# What is expected
Extract, unchanged, each line of the listing below from its first line through the line that contains "w.node_tree.nodes['Background'].inputs[1].default_value = 0.0", inclusive, and nothing else.

--- begin Entries ---

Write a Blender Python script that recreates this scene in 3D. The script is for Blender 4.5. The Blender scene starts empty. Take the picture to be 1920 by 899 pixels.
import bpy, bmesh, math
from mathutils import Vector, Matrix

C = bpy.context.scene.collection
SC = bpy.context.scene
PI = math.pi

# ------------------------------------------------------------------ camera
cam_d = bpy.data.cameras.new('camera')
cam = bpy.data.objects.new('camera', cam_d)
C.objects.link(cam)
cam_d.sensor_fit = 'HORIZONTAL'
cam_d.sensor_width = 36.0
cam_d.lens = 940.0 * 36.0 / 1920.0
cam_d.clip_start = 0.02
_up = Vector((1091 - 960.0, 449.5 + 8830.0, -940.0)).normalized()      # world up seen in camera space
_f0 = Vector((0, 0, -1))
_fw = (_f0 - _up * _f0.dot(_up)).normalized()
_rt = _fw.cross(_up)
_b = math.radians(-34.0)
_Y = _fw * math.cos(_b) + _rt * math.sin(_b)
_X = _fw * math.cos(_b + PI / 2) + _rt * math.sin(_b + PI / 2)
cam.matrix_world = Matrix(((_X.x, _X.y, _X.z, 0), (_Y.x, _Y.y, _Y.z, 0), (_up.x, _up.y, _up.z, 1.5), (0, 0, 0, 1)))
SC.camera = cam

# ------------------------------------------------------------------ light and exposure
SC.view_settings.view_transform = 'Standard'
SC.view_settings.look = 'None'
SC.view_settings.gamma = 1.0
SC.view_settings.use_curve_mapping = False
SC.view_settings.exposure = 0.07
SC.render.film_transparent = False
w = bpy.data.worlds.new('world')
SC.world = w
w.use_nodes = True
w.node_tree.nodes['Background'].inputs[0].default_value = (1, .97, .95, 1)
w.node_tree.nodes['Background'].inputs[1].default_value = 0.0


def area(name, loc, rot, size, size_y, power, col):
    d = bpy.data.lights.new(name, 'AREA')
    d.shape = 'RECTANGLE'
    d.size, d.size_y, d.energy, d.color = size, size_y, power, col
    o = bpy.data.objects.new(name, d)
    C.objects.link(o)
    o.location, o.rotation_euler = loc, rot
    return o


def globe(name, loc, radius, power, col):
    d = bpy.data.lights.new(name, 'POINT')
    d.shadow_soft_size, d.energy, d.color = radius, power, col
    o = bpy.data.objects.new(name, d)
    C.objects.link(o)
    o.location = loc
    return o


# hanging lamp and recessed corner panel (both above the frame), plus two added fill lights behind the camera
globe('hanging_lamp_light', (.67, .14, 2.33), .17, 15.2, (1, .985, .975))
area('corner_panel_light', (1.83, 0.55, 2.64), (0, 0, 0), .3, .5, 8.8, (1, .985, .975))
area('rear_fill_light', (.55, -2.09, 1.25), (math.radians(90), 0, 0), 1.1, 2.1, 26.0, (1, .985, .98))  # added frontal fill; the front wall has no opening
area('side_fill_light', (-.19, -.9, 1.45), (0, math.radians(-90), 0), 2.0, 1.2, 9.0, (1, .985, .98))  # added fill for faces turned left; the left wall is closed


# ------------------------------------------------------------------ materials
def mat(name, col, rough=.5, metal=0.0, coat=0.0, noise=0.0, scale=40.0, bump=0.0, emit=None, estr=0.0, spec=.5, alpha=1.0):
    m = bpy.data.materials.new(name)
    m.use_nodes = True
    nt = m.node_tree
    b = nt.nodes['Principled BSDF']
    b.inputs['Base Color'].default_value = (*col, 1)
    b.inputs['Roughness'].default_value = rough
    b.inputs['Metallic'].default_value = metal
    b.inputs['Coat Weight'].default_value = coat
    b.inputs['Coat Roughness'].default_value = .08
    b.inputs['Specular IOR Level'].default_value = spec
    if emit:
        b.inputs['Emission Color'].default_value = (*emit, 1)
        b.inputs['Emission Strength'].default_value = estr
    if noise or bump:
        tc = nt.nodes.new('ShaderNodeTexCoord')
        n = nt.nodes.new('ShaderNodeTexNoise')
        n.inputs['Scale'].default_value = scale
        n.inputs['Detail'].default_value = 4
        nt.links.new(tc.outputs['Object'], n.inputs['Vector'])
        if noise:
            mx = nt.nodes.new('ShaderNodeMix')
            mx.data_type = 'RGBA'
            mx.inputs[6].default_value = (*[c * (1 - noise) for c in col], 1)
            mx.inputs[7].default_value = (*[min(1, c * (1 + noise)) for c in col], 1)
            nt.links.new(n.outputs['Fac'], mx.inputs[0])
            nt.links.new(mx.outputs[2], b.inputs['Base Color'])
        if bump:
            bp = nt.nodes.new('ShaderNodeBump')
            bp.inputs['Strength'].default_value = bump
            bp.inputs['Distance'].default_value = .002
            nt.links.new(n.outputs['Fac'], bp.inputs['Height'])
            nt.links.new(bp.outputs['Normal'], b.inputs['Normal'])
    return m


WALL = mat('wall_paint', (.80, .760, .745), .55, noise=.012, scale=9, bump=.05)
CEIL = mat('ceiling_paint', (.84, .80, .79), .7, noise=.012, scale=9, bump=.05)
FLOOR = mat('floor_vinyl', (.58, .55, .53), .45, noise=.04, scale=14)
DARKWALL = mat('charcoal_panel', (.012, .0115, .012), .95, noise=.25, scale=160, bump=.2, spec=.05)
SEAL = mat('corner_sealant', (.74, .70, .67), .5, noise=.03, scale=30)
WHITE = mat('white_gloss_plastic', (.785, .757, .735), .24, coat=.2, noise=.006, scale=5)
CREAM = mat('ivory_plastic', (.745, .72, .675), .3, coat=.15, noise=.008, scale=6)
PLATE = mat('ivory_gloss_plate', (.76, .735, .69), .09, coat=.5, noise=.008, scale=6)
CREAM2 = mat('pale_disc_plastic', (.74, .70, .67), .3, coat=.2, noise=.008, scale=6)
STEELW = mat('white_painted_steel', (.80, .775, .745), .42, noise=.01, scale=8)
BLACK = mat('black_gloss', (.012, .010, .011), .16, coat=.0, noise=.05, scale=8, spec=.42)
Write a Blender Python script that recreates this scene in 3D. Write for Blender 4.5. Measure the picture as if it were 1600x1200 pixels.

--- end Entries ---

# Exercise solution
Write a Blender Python script that recreates this scene in 3D. The script is for Blender 4.5. The Blender scene starts empty. Take the picture to be 1920 by 899 pixels.
import bpy, bmesh, math
from mathutils import Vector, Matrix

C = bpy.context.scene.collection
SC = bpy.context.scene
PI = math.pi

# ------------------------------------------------------------------ camera
cam_d = bpy.data.cameras.new('camera')
cam = bpy.data.objects.new('camera', cam_d)
C.objects.link(cam)
cam_d.sensor_fit = 'HORIZONTAL'
cam_d.sensor_width = 36.0
cam_d.lens = 940.0 * 36.0 / 1920.0
cam_d.clip_start = 0.02
_up = Vector((1091 - 960.0, 449.5 + 8830.0, -940.0)).normalized()      # world up seen in camera space
_f0 = Vector((0, 0, -1))
_fw = (_f0 - _up * _f0.dot(_up)).normalized()
_rt = _fw.cross(_up)
_b = math.radians(-34.0)
_Y = _fw * math.cos(_b) + _rt * math.sin(_b)
_X = _fw * math.cos(_b + PI / 2) + _rt * math.sin(_b + PI / 2)
cam.matrix_world = Matrix(((_X.x, _X.y, _X.z, 0), (_Y.x, _Y.y, _Y.z, 0), (_up.x, _up.y, _up.z, 1.5), (0, 0, 0, 1)))
SC.camera = cam

# ------------------------------------------------------------------ light and exposure
SC.view_settings.view_transform = 'Standard'
SC.view_settings.look = 'None'
SC.view_settings.gamma = 1.0
SC.view_settings.use_curve_mapping = False
SC.view_settings.exposure = 0.07
SC.render.film_transparent = False
w = bpy.data.worlds.new('world')
SC.world = w
w.use_nodes = True
w.node_tree.nodes['Background'].inputs[0].default_value = (1, .97, .95, 1)
w.node_tree.nodes['Background'].inputs[1].default_value = 0.0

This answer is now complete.